When it rains, it pours on Obama. From USA/Gallup’s survey:
The public’s confidence in President Obama’s ability to handle the economy is eroding amid concern about higher federal spending and expanding government power, a USA TODAY/Gallup Poll finds — a development that could complicate his efforts to push a health care plan through Congress in the next few weeks.
In the survey, taken Friday through Sunday, Americans by 49%-47% disapprove of his handling of the economy, and by 44%-50% disapprove of his handling of health care.
His overall approval rating was 55%, the lowest of his young presidency. That puts Obama 10th among the 12 post–World War II presidents at this point in their tenures. When he took office, he ranked 7th.
[. . .]
• 59% say his proposals call for too much government spending.
• 52% say they call for too much expansion of government power.
• Expectations about when the economy will recover are souring. In February, the mean or average prediction for a turnaround was 4.1 years; now it’s 5.5 years.
• There’s limited faith in his economic stimulus package, especially when asked for its likely impact on their own finances. A third predict it will make things better for their families in the long term; a third say it will make things worse.
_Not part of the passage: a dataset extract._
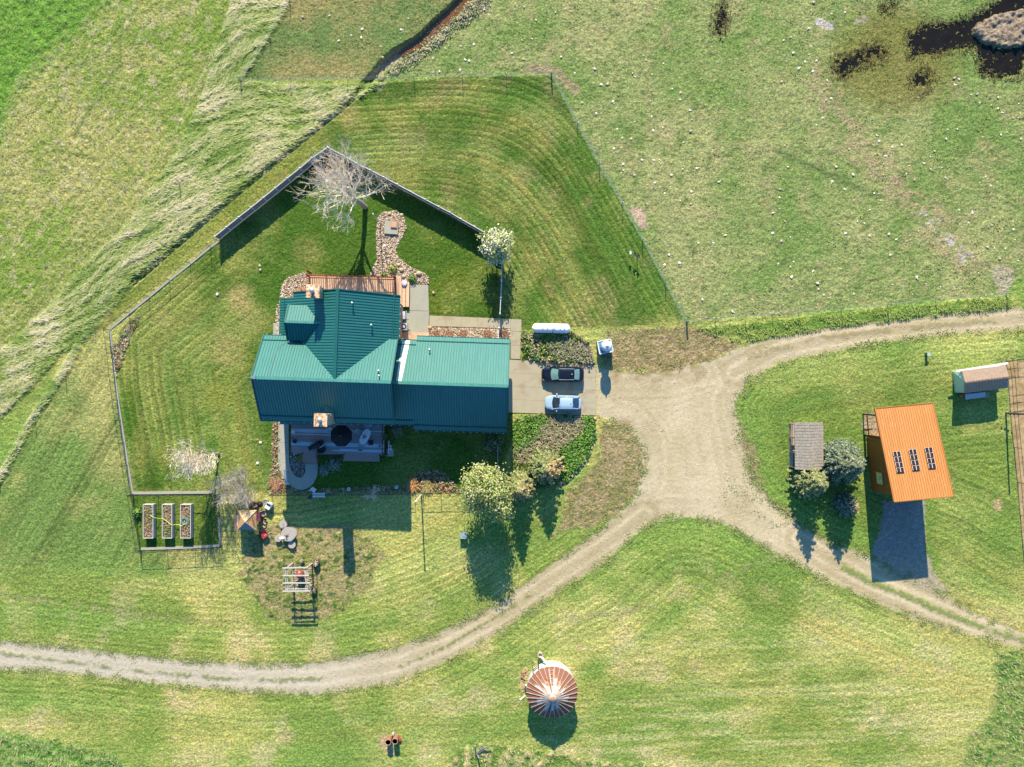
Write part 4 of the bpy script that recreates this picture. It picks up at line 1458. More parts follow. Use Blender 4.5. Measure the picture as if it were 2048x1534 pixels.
# black barbecue, pots and tubs on and beside the deck
q = onq(635, 889, SD)
bq = thing('barbecue', 'black covered barbecue set at an angle on the south deck', 'barbecue', (q.x, q.y, SD), None, .5)
MB().box((0, 0, .42), (.95, .62, .8)).build('cabinet', black_m, bq, local=True)
b_ = MB()
b_.cyl((-.5, 0, .85), (.5, 0, .85), .33, n=14)
b_.build('hood', black_m, bq, local=True)
for s_ in (-1, 1):
    MB().box((s_ * .75, 0, .78), (.45, .5, .05)).build('side_shelf', dark_m, bq, local=True)


def pot(px, py, base, r, h, m1, m2, name, label, cat, inner=.8):
    q = onq(px, py, base + h * .5)
    t = thing(name, label, cat, (q.x, q.y, base))
    MB().lathe((q.x, q.y, base), [(r * .72, 0), (r, h), (r * 1.06, h), (r * 1.06, h + .03), (r * inner, h + .03), (r * inner, h - .05)], 16).build('pot', m1, t)
    MB().lathe((q.x, q.y, base), [(r * .7, h - .1), (r * inner, h - .03)], 16).build('soil', m2, t)
    return t, q


soil_m = mat('potting_soil', (.05, .035, .025), (.09, .06, .04), scale=20, rough=.95)
pot(622, 894.5, SD, .22, .4, mat('ochre_glaze', (.36, .29, .12), rough=.4), soil_m, 'flower_pot', 'round ochre glazed pot left of the black barbecue', 'pot', .62)
pot(590, 882, SD, .28, .35, mat('slate_tub', (.06, .085, .10), rough=.5), soil_m, 'flower_pot', 'round dark slate tub against the west deck rail', 'pot')
pot(770, 872.5, 0, .30, 1.0, mat('green_glaze', (.06, .22, .05), rough=.4), mat('green_sludge', (.03, .10, .03), rough=.3), 'planter', 'tall round green planter just outside the east deck rail', 'planter')
pot(760, 892, SD, .14, .25, mat('yellow_glaze', (.45, .33, .05), rough=.4), soil_m, 'flower_pot', 'little yellow pot by the east deck rail', 'pot')
q = onq(645, 897.5, SD)
t = thing('lounge_chair', 'dark round lounge chair with a pale armrest near the deck steps', 'lounge chair', (q.x, q.y, SD), None, .5)
MB().lathe((0, 0, 0), [(.30, 0), (.34, .3), (.48, .42), (.48, .5), (.3, .46)], 14).build('seat', dark_m, t, local=True)
MB().bar((-.1, .22, .72), (.52, .26, .72), .07, .05).build('armrest', white_m, t, local=True)
b_ = MB()
for i in range(7):
    a0 = math.pi * (.95 + i * .13)
    b_.box((.46 * math.cos(a0), .46 * math.sin(a0), .65), (.2, .06, .4), rz=a0 + math.pi / 2)
b_.build('backrest', black_m, t, local=True)
q = onq(588, 908, .3)
t = thing('rock_heap', 'heap of dark and white stones beside the west deck steps', 'rock heap', (q.x, q.y, 0))
for i in range(26):
    a = R.uniform(0, 6.28)
    r_ = .5 * math.sqrt(R.random())
    MB().ell((q.x + r_ * math.cos(a), q.y + r_ * math.sin(a), .12 + .55 * (1 - r_ / .5) ** 1 + .1), (R.uniform(.07, .14), R.uniform(.07, .12), R.uniform(.06, .1)), 7, 4, jit=.12).build('rock', R.choice([white_m, dark_m, post_w, dark_m]), t)
q = onq(783, 904, 0)
t = thing('well_head', 'pale square pad with white pipes standing beside the south deck', 'well head', (q.x, q.y, 0))
MB().box((onq(780, 905, .1).x, onq(780, 905, .1).y, .06), (.85, .9, .12)).build('pad', conc_g, t)
for (xa, ya, xb, yb_) in ((777.5, 882, 777, 908), (777, 891, 783, 891), (781.5, 892, 781.5, 902), (778, 898, 784, 898)):
    MB().cyl(onq(xa, ya, .5), onq(xb, yb_, .5), .06, n=8).build('pipe', white_m, t)
for (xa, ya) in ((777.3, 884), (777, 905), (781.5, 900)):
    a_ = onq(xa, ya, .5)
    MB().cyl((a_.x, a_.y, .02), (a_.x, a_.y, .55), .05, n=8).build('standpipe', white_m, t)
q = onq(586, 863.5, SD + .3)
put(MB().box((q.x, q.y, SD + .26), (.5, .22, .5)).box((q.x, q.y, SD + .53), (.54, .26, .05)).build('cooler', white_m), 'small white cooler box against the west end of the deck', 'cooler')
q = onq(679.5, 849, SD)
t = thing('door_mat', 'long tan door mat under the eave right of the south chimney', 'mat', (q.x, q.y, SD))
MB().box((q.x, q.y, SD + .02), (.85, .3, .04)).build('mat_pile', mat('tan_fibre', (.34, .30, .24), (.26, .23, .18), scale=20, rough=.95), t)
# ---------------------------------------------------------------- ORANGE SHOP
org_m = mat('orange_roof_metal', D(238, 172, 106, 2.0), D(228, 158, 90, 2.0), scale=.6, rough=.55, spec=.2, stretch=(4, .3, 1), c3=D(244, 190, 130, 2.0), c3scale=2.4, c3amt=.36)
org_t = mat('orange_rib_metal', D(222, 150, 80, 2.0), D(212, 140, 72, 2.0), scale=1, rough=.45)
orw_m = mat('orange_wall_metal', (.36, .125, .03), (.30, .10, .024), scale=.6, rough=.5)
ca_, sa_ = math.cos(math.radians(5.4)), math.sin(math.radians(5.4))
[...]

For Obama, “the trouble is it might make the policies more popular by being associated with him,” says presidential historian H.W. Brands of the University of Texas at Austin. “But it’s almost equally possible that it will make him less popular by linking him with those policies.”
Perhaps, then, if Obama wants health-care reform to pass, he should lay low rather than take the lead. It seems he may be a drag on the cause he holds dearest.